1st Edition

Everyday Magic in Early Modern Europe

By Kathryn A. Edwards Copyright 2016

    While pre-modern Europe is often seen as having an 'enchanted' or 'magical' worldview, the full implications of such labels remain inconsistently explored. Witchcraft, demonology, and debates over pious practices have provided the main avenues for treating those themes, but integrating them with other activities and ideas seen as forming an enchanted Europe has proven to be a much more difficult task. This collection offers one method of demystifying this world of everyday magic. Integrating case studies and more theoretical responses to the magical and preternatural, the authors here demonstrate that what we think of as extraordinary was often accepted as legitimate, if unusual, occurrences or practices. In their treatment of and attitudes towards spirit-assisted treasure-hunting, magical recipes, trials for sanctity, and visits by guardian angels, early modern Europeans showed more acceptance of and comfort with the extraordinary than modern scholars frequently acknowledge. Even witchcraft could be more pervasive and less threatening than many modern interpretations suggest. Magic was both mundane and mysterious in early modern Europe, and the witches who practiced it could in many ways be quite ordinary members of their communities. The vivid cases described in this volume should make the reader question how to distinguish the ordinary and extraordinary and the extent to which those terms need to be redefined for an early modern context. They should also make more immediate a world in which magic was an everyday occurrence.

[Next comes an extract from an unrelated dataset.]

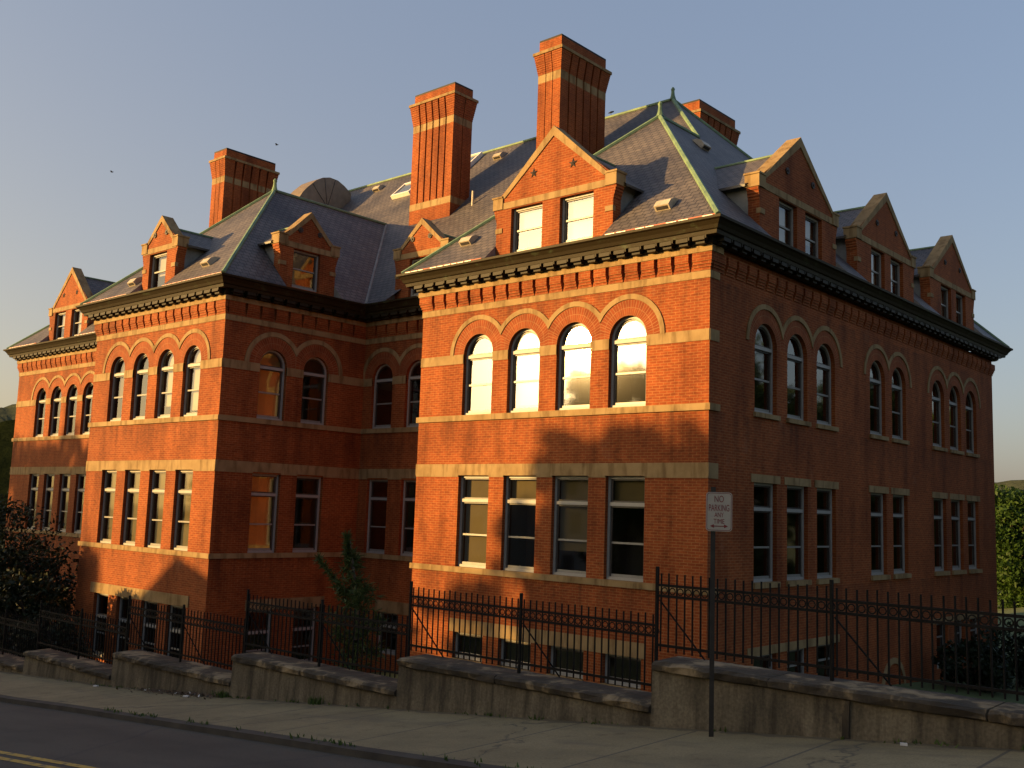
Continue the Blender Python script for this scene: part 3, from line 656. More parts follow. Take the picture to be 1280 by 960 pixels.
# ------------------------------------------------------------------ roof
e = 0.50; ze = 6.13
sS = 1.015; mf = 0.996
Aap = Vector((-4.98, 5.2, 11.67)); Rr = Vector((-8.09, 10.7, 14.85)); Ll = Vector((-30.7, 10.7, 14.85)); J = Vector((-4.98, 7.51, 11.67))
Bap = Vector((-19.79, 1.1, 10.93)); JB = Vector((-19.79, 6.77, 10.93)); Cap = Vector((-33.7, 5.2, 11.3)); JC = Vector((-33.7, 7.14, 11.3))
Abk = Vector((-4.98, YD - 5.2, 11.67)); Jbk = Vector((-4.98, 13.89, 11.67))
v3 = lambda x, y, z=ze: Vector((x, y, z))
xa0, xa1, xb0, xb1, xc0, xc1, yf, ym, yb, yk = XA - e, e, XBL - e, XB + e, XC - e, XCR + e, -e, YM - e, YB - e, YD + e
yk2 = YK + e
DORM = [(fA, -4.99, 2.19), (fA, -33.97, 2.04), (fB, -19.95, 1.21), (fBs, -.25, 1.28), (fM, -12.86, 1.37)] + [(fS, y, 2.42) for y in (4.74, 10.87, 17.05)]
mb = MB()
def edge(f, s0, s1, slope):
    """points along an eave from s0 to s1, stepping back to the wall plane behind each dormer"""
    pts = [f(s0, -e, ze)]; z0 = ze + (e + 1.0) * slope
    ds = [(c_ - hw_ + .115, c_ + hw_ - .115) for ff, c_, hw_ in DORM if ff is f and min(s0, s1) < c_ < max(s0, s1)]
    for a, b_ in sorted(ds, reverse=s1 < s0):
        if s1 < s0: a, b_ = b_, a
        pts += [f(a, -e, ze), f(a, 1.0, z0), f(b_, 1.0, z0), f(b_, -e, ze)]
        mb.face([f(a, -e, ze - .01), f(b_, -e, ze - .01), f(b_, .02, ze - .01), f(a, .02, ze - .01)], 'copper_dark')
        for x in (a, b_): mb.face([f(x, -e, ze), f(x, 1.0, ze), f(x, 1.0, z0)], 'zinc')
    pts.append(f(s1, -e, ze)); return pts
slA = (Aap.z - ze) / (Aap.y - yf); slB = (Bap.z - ze) / (Bap.y - yb); slBs = (Bap.z - ze) / (xb1 - Bap.x)
for poly in (edge(fS, yf, yk, sS) + [Abk, Jbk, Rr, J, Aap], edge(fA, xa0, xa1, slA) + [Aap], [v3(xa0, ym), v3(xa0, yf), Aap, J],
             edge(fB, xb0, xb1, slB) + [Bap], edge(fBs, yb, ym, slBs) + [JB, Bap], [v3(xb0, ym), v3(xb0, yb), Bap, JB],
             edge(fA, xc0, xc1, slA) + [Cap], [v3(xc1, yf), v3(xc1, ym), JC, Cap], [v3(xc0, yk2), v3(xc0, yf), Cap, JC, Ll],
             [v3(xa1, yk), v3(xa0, yk), Abk], [v3(xa0, yk), v3(xa0, yk2), Jbk, Abk], [v3(xa0, yk2), v3(xc0, yk2), Ll, Rr, Jbk],
             edge(fM, xb1, xa0, mf) + [J, Rr], [v3(xb1, ym), Rr, JB], [JB, Rr, Ll], [JB, Ll, JC], [v3(xc1, ym), v3(xb0, ym), JB, JC]):
    mb.face(poly, 'slate')
ROOF = mb.build('roof', SCH)
def cap(pts, rad=0.07, m='copper_green'):
    mb = MB(); mb.tube([Vector(p) + Z_ * 0.02 for p in pts], rad, m, 6); return mb.build('ridge_cap', ROOF)
for pts in ([Rr, Ll], [Rr, J], [Aap, J], [Aap, v3(xa1, yf)], [Aap, v3(xa0, yf)], [Bap, JB], [Bap, v3(xb1, yb)], [Bap, v3(xb0, yb)], [Cap, JC], [Cap, v3(xc0, yf)], [Cap, v3(xc1, yf)], [Ll, JC], [Rr, Jbk], [Abk, v3(xa1, yk)]): cap(pts)
for pts in ([JB, v3(xb1, ym)], [J, v3(xa0, ym)]): cap(pts, 0.05, 'zinc')
def finial(p):
    mb = MB(); p = Vector(p); mb.tube([p, p + Z_ * .18, p + Z_ * .34, p + Z_ * .42, p + Z_ * .5], [.13, .075, .06, .08, .03], 'copper_green', 8); mb.build('finial', ROOF)
finial(Aap); finial(Bap); finial(Rr); finial(Cap)
def roof_vent(p, nrm_, up):
    mb = MB(); side = nrm_.cross(up).normalized(); p = Vector(p)
    o = p + nrm_ * 0.09; fx = (side, up, nrm_)
    q = lambda a, b_, c0: p + side * a + up * b_ + nrm_ * c0
    mb.prism([q(-.22, -.25, 0), q(-.22, .25, 0), q(-.22, .12, .13), q(-.22, -.05, .19), q(-.22, -.25, .16)], side * 0.44, 'tin')
    mb.box(p + up * -0.252 + nrm_ * .08, .17, .006, .045, 'sash', (side, up, nrm_)); mb.build('roof_vent', ROOF)
nA = Vector((0, -.958, 1)).normalized(); uA = Vector((0, 1, .958)).normalized()
nMf = Vector((0, -mf, 1)).normalized(); uMf = Vector((0, 1, mf)).normalized()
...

    Introduction: what makes magic everyday magic?, Kathryn A. Edwards; Magical lives: daily practices and intellectual discourses in enchanted Catalonia during the early modern era, Doris Moreno Martínez; Lived Lutheranism and daily magic in 17th-century Finland, Raisa Maria Toivo; The guardian angel: from the natural to the supernatural, Antoine Mazurek; False sanctity and spiritual imposture in 17th-century French convents, Linda Lierheimer; Magic, dreams, and money, Jared Poley; The good magicians: treasure hunting in early modern Germany, Johannes Dillinger; A Christian warning: Bartholomaeus Anhorn, demonology, and divination, Jason Coy; The ‘antidemons’ of Calvinism: ghosts, demons, and traditional belief in the house of François Perrault, Kathryn A. Edwards; The constitution and conditions of everyday magic in late medieval and early modern Catholic Europe, Sarah Ferber; Index.

    Biography

    Kathryn A. Edwards is Professor of History at the University of South Carolina, USA. Her publications include Leonarde’s Ghost: Popular Piety and The Appearance of a Spirit in 1628 (2008; coauthored with Susie Speakman Sutch), Werewolves, Witches, and Wandering Spirits (2002; editor), and Families and Frontiers: Family and Communal Re-creation in the Early Modern Burgundies (2002). She is finishing a book on ghost beliefs, Living with Ghosts: The Dead in European Society from the Black Death to the Enlightenment.